In brief, a serial has to take into account considerations that don’t trouble a novel. Each “episode” has to be reasonably self-contained, and as gratifying to the reader as the last. The stakes are always high – one boring installment and readers will be lost. They’ll stop buying the follow-ups. There’s no danger of that after someone’s bought a novel. Because of this, writing serialised fiction can assume a somewhat frantic air. Not only must you spend at least a small amount of time setting the scene at the start of every installment (to jog memories that have lain dormant for a month or more), but the remaining word count is typically expected to fulfill the requirements of the genre, in this case set piece action and crunchy fight scenes. Dedicating an installment to calmer activity may work out, but it’s also a gamble. The loss of reader attention is a constant specter. Conversely, in a novel the writer can typically afford more coherent pacing – the ebb and flow around start, midpoint and ending give the reader respite and varies their experience. While this certainly isn’t impossible to achieve in serial form, it’s far trickier.

All this was compounded by the nature of the story I was trying to tell. It was  a contender for the title of “sweeping epic”, taking place on a grand total of three planets, two moons and more spaceships than I care to count, and viewed from the perspective of over a dozen point-of-view characters, including a shape-shifting daemon and a machine-man. Such feats would have been daunting in standard novel format, but getting it all into episodic installments meant I had to spend a lot of time in each story touching base with multiple characters and inching their individual development forward, all the while not exceeding the wordcount I’d been set.
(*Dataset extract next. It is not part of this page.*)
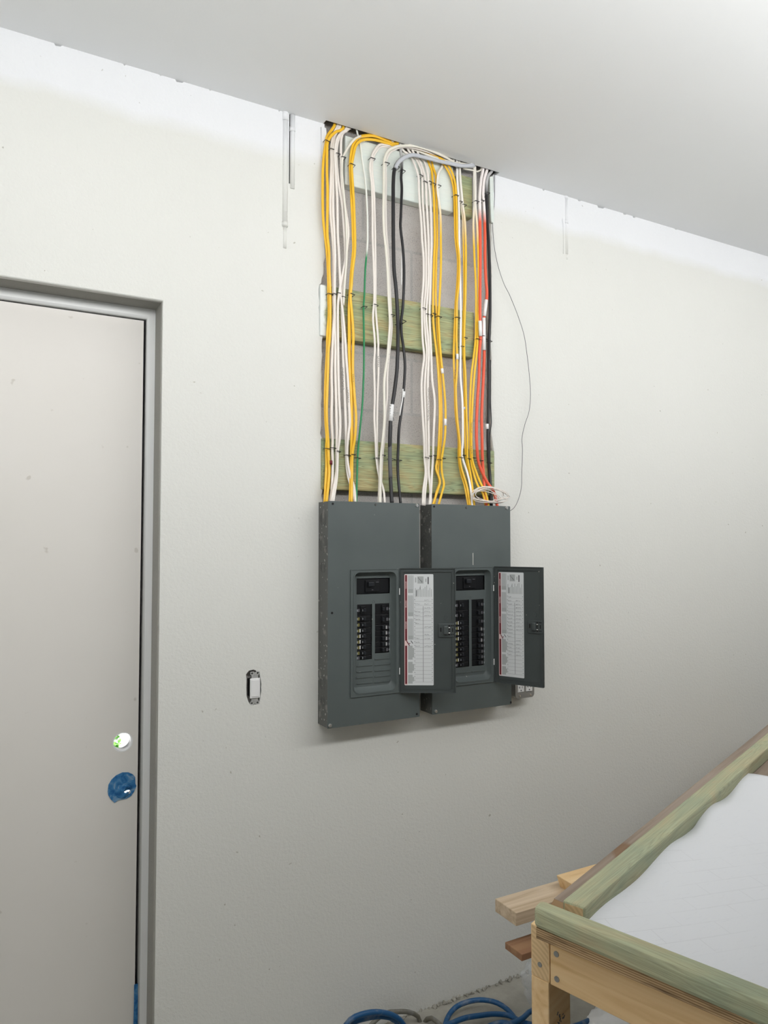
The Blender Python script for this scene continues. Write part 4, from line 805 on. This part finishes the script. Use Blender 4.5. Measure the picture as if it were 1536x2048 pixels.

If you’re thinking at this point that I had an unenviable task, you’d be wrong. It was still a privilege to be involved in writing something that was going to affect the universe I’d grown up reading about. I was more or less aware of all the challenges posed by serial fiction before I started writing. I made a decision early on to try and treat the project just as I would any other novel. I knew it would be released as a whole eventually, and that was the legacy I decided I should work towards – while the serials were fun, ultimately this was something that was going to be on people’s bookshelves.

If I had to choose between advising readers to follow the story in its serial format, or reading the whole thing as one novel, I’d have to go with the latter option. Hopefully, however, it’s enjoyable whichever way readers feel they wish to approach it.